I guess it is about time for a recap of my first week of this trip and a quick teaser of what may come in the next weeks. So here is the situation: I presently find myself in Muscat, the capital of the sultanate of Oman (doesn’t ring a bell? I’ll give a hint or two, Oman is south of Dubai and next to Saudi Arabia.) The next few weeks I will be touring around Oman on my bike, expecting to encounter quite a bit of sand as I pedal along and spotting the odd camel or two from the roadside. With a bit of luck, I might even meet some of the proper nomads roaming in this part of the world. I do have a feeling that any nomad I might find, get around in a huge air conditioned 4WD rather than on the back of a camel.
First I had to get here! Every new bicycle adventure far from home begins with battling the road system to and from the airport. And I hate it! I am happy to have my base in Copenhagen, which has an airport where you can ride your bicycle right to the ladder to the plane or bring it on the train. But generally arriving with a bicycle anywhere in the world means you have to brave riding on a highway or see if you can locate some means of transport that will bring you to your destination.
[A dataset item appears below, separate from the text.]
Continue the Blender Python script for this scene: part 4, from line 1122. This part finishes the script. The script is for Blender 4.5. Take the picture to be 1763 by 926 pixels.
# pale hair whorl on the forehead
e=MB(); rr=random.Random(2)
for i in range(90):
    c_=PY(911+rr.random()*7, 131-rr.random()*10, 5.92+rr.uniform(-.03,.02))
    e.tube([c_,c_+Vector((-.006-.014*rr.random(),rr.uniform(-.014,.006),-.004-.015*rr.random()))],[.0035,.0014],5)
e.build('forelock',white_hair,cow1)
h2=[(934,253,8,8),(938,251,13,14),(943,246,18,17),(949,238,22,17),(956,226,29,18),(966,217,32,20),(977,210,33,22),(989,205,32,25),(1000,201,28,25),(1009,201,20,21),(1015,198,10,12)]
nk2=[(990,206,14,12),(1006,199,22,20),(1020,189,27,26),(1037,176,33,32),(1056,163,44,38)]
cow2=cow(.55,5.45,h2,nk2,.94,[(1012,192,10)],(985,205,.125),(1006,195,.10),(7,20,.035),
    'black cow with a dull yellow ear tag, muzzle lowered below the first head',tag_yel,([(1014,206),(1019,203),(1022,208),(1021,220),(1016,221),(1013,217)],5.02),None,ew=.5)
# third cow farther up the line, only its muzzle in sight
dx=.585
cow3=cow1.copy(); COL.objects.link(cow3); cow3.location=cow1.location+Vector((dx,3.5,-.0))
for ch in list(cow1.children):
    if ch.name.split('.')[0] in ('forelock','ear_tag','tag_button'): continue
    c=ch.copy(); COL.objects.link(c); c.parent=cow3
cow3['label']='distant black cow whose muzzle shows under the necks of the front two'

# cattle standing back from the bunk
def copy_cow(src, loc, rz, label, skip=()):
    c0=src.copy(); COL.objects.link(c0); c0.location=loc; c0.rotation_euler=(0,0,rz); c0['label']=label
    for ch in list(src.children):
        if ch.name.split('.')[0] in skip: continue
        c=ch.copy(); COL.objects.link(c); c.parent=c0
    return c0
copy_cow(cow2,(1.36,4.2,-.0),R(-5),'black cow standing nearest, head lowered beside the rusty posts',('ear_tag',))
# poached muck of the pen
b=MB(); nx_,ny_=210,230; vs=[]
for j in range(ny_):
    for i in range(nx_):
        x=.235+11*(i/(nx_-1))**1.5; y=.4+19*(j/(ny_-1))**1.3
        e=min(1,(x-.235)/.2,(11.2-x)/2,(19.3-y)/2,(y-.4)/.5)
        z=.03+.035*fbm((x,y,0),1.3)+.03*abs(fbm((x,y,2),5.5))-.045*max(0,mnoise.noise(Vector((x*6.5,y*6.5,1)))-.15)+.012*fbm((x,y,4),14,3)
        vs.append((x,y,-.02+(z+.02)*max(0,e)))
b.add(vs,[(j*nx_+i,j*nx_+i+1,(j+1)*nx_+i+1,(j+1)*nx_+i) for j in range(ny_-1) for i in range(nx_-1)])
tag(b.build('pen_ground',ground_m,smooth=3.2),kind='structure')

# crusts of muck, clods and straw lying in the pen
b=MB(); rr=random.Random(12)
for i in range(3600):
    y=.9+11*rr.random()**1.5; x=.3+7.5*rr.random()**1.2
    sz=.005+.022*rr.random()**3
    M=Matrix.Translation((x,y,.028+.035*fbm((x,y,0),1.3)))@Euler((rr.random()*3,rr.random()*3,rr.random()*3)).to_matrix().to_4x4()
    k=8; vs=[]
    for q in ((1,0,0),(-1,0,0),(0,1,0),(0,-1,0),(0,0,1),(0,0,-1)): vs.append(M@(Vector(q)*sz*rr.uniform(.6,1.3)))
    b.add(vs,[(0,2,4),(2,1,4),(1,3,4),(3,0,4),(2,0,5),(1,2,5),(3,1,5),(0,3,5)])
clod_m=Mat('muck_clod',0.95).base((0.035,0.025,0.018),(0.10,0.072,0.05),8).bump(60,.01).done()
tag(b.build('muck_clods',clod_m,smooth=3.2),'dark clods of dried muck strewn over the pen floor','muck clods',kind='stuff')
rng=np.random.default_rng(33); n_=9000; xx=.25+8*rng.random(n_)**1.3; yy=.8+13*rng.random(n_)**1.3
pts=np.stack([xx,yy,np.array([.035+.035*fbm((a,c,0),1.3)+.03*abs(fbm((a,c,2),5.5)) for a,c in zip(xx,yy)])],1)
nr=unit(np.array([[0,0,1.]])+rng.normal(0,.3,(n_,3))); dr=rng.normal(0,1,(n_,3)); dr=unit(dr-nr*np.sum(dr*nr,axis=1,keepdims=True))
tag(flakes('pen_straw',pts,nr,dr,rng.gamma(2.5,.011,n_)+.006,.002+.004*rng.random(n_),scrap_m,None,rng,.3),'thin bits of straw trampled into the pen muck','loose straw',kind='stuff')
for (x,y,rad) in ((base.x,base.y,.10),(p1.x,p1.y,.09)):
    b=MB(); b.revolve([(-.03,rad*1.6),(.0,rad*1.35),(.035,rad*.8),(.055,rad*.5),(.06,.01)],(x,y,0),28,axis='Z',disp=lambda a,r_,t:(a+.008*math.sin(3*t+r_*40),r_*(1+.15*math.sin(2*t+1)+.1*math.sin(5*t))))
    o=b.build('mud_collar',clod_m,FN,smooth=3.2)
Arriving in the middle of the night in Muscat, I did not waste much time but put the bike together, loaded the bags onto the racks and went straight onto the highway expecting there would be little traffic at this unholy hour. Without a map anywhere in sight, imagine how much fun I had finding my hotel with only the moon to guide me! There was next to no traffic and a wide shoulder. Still, I tried to find alternative routes but every time I asked for direction, I was told to go on the highway. I have now learned my lesson and my informers were right: Trying to avoid the highways will not get you anywhere in this city. It is a sad state of the human race that you need a car to get around even if the distances are a few km. To sum it up: I have spent hours trawling through the city looking for a bookshop and have not found any. On the other hand, I have seen hundreds of car dealers (including Ferrari, Lamborghini and Jaguar), not to mention the shops selling accessories to cars. We are talking priorities here!
I cannot say, I am particularly impressed by Muscat. The sights are few and getting around is a pain. The main attractions are the old part of town with its harbor and souq (a covered market). I suspect most tourists coming here, are arriving on a cruise ship and see little but this.
Enough! Todays rant is over. I will be kind to it now and show Muscat from its prettiest side.

Postcard pretty view of the old town of Muscat in the Sultanete of Oman. Photo: Joel Schumann 2012

The Souq in Muscat, Oman. Photo: Joel Schumann
With the calls of the muezzins prayer from the nearby mosque coming through my window while the sun sets, I will end this first post. As I said, it is time for me to move on and tomorrow I start the touring part for real. New to me, I bring a tent this time and plan to camp on a few of those deserted stretches of beautiful beaches the brochures in the lobby are telling me about. I hope this will offer a glimpse of hope for those of my readers that are still struggling with sub zero temperatures and sleet and snow back in Europe ha ha.